For more ways to build and use Docker images and packages, see the packaging README.

Dependencies

  • findutils
  • make
  • python-qpid-proton
  • python3-qpid-proton
  • python-argparse (required only on RHEL 6)
  • virtualenv (for testing)

Using Docker

$ sudo docker run -it ssorj/qtools

Installing on Fedora

$ sudo dnf install dnf-plugins-core
$ sudo dnf copr enable jross/ssorj
$ sudo dnf install qtools

If you don't have dnf, use the repo files at https://copr.fedorainfracloud.org/coprs/jross/ssorj/.

Installing on RHEL 7

$ cd /etc/yum.repos.d && sudo wget https://copr.fedorainfracloud.org/coprs/jross/ssorj/repo/epel-7/jross-ssorj-epel-7.repo
$ sudo yum install qtools

Installing on Ubuntu

Qtools requires a newer version of python-qpid-proton than Ubuntu provides by default. Use these commands to install it from an Ubuntu PPA.

$ sudo apt-get install software-properties-common
$ sudo add-apt-repository ppa:qpid/released
$ sudo apt-get update
$ sudo apt-get install make python-qpid-proton

After this you can install from source.

Installing from source

By default, installs from source go to $HOME/.local. Make sure $HOME/.local/bin is in your path.

$ cd quiver/
$ make install

Use the PREFIX option to change the install location.

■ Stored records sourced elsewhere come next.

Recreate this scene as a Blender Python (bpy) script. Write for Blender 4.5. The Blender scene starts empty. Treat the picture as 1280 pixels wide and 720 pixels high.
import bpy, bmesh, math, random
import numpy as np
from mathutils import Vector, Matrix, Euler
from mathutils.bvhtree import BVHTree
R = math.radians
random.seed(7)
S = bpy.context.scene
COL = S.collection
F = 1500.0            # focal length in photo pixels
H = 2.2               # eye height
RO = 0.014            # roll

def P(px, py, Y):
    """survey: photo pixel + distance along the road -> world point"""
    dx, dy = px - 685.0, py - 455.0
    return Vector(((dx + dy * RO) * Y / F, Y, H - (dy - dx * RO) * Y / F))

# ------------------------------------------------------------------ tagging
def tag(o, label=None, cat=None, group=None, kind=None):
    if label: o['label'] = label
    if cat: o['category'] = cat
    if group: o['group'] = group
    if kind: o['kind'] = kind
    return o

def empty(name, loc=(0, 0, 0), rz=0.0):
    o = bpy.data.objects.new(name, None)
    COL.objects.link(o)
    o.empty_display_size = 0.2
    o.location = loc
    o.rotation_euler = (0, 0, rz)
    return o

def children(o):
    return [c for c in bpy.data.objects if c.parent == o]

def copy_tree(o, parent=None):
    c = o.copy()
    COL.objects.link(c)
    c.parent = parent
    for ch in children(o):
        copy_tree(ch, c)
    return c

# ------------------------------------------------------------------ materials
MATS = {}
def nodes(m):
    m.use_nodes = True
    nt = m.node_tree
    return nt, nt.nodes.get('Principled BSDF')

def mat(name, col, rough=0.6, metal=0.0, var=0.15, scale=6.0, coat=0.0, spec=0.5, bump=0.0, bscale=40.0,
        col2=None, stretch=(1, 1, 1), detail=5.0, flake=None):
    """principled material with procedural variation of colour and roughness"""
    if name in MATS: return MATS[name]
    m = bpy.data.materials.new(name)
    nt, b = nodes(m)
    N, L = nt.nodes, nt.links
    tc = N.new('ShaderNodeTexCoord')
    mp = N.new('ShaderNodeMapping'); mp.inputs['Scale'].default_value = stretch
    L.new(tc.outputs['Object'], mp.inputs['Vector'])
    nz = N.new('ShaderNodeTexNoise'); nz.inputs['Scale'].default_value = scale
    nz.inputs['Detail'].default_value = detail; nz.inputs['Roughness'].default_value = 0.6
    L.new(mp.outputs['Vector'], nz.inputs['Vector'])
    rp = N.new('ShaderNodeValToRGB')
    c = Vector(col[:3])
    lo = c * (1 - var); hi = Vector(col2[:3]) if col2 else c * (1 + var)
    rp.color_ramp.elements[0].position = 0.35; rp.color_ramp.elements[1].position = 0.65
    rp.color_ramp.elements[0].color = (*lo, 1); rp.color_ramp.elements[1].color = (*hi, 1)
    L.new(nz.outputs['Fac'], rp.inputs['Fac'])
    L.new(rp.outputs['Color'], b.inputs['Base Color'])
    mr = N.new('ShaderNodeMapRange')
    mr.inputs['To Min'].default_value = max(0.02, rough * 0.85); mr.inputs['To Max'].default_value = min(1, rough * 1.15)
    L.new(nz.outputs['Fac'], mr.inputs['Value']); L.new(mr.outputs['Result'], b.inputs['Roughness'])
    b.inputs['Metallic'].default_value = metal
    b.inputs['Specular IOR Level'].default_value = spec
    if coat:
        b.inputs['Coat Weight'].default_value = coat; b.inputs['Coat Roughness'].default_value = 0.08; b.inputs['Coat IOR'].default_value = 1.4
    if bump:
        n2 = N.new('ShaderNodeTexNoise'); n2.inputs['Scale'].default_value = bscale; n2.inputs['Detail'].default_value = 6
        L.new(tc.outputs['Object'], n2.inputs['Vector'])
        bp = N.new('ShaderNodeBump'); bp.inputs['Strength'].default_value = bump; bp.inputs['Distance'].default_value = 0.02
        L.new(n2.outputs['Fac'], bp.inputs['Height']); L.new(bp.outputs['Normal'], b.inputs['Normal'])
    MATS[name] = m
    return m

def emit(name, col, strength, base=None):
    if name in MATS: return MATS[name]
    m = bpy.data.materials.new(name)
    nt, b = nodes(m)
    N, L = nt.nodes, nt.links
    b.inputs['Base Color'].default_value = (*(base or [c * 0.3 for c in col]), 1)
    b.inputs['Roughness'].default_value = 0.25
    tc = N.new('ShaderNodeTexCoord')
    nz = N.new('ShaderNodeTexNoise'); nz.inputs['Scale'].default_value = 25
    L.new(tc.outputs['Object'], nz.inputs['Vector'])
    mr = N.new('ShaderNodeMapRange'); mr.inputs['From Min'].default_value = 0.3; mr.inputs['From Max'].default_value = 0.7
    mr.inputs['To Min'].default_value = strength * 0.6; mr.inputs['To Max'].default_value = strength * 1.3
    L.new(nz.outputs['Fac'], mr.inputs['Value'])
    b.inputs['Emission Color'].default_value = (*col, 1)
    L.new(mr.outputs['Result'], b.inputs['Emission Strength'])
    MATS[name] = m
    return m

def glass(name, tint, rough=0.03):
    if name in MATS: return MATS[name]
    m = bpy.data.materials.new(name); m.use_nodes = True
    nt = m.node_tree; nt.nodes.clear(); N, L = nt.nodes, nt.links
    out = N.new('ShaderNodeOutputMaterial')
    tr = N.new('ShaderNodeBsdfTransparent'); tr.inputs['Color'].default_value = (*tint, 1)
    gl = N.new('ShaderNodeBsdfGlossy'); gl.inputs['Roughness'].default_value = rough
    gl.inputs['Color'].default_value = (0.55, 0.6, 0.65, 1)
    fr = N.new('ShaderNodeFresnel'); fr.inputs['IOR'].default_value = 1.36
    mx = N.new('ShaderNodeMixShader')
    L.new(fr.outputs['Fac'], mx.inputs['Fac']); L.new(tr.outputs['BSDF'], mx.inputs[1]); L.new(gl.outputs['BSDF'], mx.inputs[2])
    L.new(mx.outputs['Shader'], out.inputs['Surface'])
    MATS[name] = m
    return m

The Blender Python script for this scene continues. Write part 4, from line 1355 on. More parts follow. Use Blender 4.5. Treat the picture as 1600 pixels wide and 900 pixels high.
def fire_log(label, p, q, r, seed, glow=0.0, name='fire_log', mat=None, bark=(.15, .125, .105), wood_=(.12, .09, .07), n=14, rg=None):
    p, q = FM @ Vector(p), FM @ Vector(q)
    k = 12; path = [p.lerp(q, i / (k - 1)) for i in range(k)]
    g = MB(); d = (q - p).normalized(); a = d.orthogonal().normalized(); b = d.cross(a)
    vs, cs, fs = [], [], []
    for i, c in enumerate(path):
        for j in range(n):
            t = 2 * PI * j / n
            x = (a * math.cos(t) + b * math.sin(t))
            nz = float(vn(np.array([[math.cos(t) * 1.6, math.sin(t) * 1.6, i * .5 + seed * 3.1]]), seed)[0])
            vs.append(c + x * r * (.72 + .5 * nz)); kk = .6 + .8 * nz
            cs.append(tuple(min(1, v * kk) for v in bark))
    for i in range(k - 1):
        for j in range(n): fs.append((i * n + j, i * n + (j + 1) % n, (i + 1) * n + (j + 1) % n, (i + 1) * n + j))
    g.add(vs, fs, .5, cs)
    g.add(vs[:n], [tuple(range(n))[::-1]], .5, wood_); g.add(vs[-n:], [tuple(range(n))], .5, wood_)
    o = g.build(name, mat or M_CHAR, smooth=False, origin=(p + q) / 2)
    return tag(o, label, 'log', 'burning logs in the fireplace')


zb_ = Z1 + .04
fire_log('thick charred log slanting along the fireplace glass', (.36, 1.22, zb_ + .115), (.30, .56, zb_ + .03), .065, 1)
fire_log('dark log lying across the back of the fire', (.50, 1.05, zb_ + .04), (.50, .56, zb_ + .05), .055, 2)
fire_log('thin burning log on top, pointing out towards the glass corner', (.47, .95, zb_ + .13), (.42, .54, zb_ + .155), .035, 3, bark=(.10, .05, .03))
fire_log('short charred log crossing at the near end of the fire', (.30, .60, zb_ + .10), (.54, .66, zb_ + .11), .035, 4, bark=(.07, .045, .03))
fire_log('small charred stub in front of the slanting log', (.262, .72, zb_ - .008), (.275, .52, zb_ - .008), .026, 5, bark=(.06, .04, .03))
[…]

$ sudo make install PREFIX=/usr/local

Command-line interface

Common arguments

The core commands take one or more URLs. These indicate the location of a message source or target, such as a queue or topic.

qsend ADDRESS-URL [ADDRESS-URL ...]

An address URL has optional scheme and server parts. The default scheme is 'amqp', and the default server is '127.0.0.1:5672'. You can use the --server option to change the default server.

[SCHEME:][//SERVER/]ADDRESS

The send and request commands take message content on standard input (one message per line) or via the --message option. The --message option can be repeated.

The receive and respond commands run forever unless you use the --count option to tell them to stop after processing a given number of messages or requests.

Tools that read from or write to the console take the following options:

--input FILE          Read input from FILE
--output FILE         Write output to FILE

With a few exceptions, all the tools share these options:

-h, --help            Print help output
--verbose             Print detailed logging
--quiet               Print no logging

The qsend and qreceive commands

These commands perform one-way message transfers.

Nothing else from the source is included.